Copy out, from the entries below, each line holding the string "pixels".

== AVAILABLE RECORDS ==

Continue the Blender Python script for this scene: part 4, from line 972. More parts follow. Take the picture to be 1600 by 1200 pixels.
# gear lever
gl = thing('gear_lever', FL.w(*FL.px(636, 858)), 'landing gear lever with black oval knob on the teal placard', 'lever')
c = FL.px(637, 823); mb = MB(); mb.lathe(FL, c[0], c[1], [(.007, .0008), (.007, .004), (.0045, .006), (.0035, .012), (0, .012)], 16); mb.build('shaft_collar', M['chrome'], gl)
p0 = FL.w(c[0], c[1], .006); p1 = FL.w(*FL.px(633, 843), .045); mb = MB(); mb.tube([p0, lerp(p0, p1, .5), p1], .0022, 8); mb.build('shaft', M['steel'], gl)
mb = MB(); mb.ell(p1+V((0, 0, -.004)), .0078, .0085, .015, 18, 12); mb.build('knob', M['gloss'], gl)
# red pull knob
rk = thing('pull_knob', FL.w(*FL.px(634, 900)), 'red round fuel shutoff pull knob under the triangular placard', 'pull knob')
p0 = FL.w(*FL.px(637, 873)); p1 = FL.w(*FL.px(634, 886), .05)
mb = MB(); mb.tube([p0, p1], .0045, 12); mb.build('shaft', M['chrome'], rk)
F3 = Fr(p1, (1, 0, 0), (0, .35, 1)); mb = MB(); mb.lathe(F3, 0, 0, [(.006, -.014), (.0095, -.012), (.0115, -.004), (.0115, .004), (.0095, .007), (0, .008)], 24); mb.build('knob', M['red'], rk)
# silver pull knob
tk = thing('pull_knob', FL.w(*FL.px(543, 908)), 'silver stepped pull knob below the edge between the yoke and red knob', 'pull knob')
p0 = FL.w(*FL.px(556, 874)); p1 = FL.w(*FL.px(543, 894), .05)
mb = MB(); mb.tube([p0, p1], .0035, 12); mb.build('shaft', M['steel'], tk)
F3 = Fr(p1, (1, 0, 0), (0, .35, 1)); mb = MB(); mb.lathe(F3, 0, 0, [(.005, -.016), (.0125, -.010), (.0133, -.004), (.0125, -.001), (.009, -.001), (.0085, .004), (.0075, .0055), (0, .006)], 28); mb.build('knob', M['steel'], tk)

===
== AVAILABLE RECORDS ==

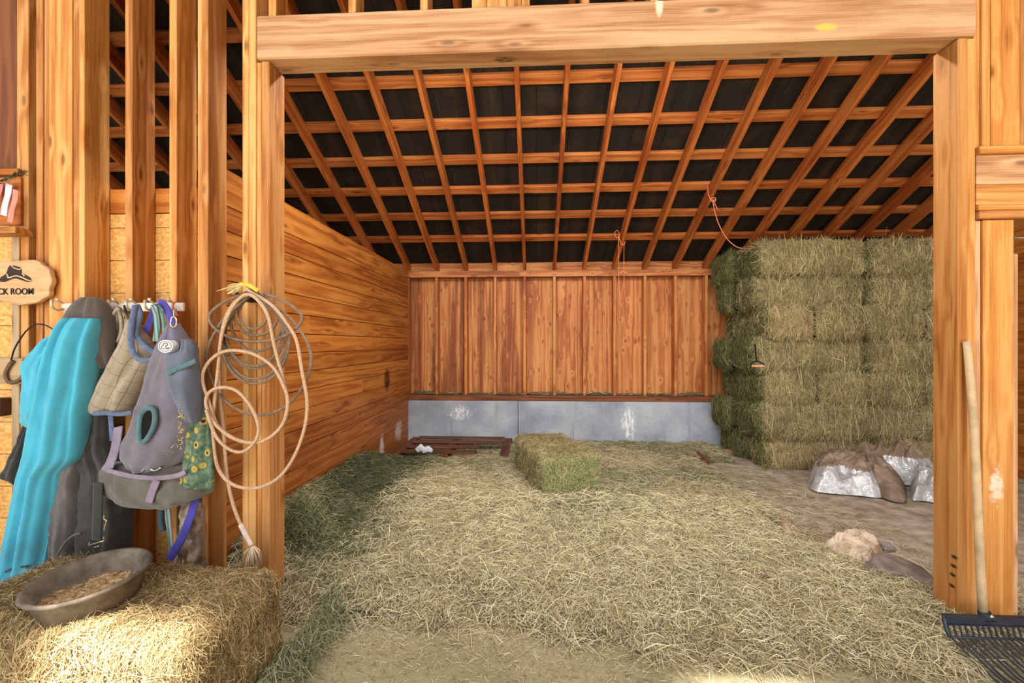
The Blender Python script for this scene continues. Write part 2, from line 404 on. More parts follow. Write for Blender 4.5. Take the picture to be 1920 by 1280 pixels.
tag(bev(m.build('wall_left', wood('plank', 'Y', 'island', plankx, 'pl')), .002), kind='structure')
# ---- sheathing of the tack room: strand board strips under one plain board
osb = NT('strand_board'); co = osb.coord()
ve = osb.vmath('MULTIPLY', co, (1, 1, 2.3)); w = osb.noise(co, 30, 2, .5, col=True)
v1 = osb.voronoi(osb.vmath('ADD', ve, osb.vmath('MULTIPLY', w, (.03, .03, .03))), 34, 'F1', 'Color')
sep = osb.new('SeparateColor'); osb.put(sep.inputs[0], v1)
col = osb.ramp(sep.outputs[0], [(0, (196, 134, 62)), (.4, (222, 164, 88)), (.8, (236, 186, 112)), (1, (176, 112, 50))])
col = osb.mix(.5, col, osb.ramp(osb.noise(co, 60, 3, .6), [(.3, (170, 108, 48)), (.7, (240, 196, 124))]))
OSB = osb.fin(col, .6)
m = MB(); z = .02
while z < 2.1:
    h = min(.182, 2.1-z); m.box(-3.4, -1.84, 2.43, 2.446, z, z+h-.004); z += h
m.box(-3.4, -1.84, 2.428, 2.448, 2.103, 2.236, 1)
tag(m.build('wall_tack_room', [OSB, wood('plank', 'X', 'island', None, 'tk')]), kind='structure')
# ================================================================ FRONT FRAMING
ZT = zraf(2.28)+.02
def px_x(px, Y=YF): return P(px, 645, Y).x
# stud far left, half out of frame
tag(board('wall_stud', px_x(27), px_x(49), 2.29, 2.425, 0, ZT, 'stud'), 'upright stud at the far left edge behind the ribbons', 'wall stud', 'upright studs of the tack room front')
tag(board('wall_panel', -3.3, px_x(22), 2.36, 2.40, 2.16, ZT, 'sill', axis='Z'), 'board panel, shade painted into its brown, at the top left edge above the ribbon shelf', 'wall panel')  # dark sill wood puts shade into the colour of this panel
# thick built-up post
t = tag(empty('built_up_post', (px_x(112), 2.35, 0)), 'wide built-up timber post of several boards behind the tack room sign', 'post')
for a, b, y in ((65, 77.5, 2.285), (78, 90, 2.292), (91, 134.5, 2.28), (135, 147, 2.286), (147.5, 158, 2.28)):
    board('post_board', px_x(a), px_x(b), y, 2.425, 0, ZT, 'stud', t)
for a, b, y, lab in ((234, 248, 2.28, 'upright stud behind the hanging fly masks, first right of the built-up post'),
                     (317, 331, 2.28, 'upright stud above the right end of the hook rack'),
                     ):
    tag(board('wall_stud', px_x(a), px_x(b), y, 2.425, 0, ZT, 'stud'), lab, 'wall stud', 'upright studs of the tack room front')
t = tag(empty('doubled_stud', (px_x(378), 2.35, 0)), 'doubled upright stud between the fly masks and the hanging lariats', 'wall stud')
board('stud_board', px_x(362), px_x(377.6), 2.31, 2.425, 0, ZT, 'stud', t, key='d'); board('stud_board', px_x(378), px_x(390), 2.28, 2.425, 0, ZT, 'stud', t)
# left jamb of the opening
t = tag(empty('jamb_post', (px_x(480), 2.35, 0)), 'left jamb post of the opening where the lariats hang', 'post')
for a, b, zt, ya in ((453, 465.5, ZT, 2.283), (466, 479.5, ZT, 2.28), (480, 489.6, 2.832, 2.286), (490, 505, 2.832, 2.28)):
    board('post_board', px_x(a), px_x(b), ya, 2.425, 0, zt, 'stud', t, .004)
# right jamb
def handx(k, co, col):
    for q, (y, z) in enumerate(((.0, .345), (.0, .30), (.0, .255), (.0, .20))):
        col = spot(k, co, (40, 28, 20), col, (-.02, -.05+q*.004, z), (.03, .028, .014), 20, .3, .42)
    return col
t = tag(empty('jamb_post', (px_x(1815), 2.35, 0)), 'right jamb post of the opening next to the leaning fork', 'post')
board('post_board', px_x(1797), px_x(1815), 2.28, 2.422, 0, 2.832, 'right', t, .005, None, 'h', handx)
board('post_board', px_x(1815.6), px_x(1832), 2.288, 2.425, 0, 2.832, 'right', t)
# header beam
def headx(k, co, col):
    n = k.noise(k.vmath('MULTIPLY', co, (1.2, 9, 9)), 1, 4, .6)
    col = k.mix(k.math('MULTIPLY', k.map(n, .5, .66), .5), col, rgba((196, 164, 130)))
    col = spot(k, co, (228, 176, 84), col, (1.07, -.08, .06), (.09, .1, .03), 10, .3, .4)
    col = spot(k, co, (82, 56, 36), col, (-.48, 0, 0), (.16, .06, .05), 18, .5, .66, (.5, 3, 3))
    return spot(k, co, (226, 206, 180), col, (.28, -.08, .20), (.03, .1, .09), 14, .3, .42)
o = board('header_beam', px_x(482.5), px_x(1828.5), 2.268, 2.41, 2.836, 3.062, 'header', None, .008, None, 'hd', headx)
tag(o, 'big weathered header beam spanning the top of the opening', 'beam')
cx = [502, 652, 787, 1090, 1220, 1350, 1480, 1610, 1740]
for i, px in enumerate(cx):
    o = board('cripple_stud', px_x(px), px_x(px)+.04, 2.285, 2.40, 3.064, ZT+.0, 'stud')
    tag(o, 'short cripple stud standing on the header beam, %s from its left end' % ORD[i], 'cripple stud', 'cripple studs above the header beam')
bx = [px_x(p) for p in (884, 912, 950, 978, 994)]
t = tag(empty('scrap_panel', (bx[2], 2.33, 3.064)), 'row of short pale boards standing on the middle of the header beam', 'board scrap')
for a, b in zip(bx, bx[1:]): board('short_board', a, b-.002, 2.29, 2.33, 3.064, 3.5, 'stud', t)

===

§ SOLUTION FOR THIS PROBLEM:
Continue the Blender Python script for this scene: part 4, from line 972. More parts follow. Take the picture to be 1600 by 1200 pixels.
The Blender Python script for this scene continues. Write part 2, from line 404 on. More parts follow. Write for Blender 4.5. Take the picture to be 1920 by 1280 pixels.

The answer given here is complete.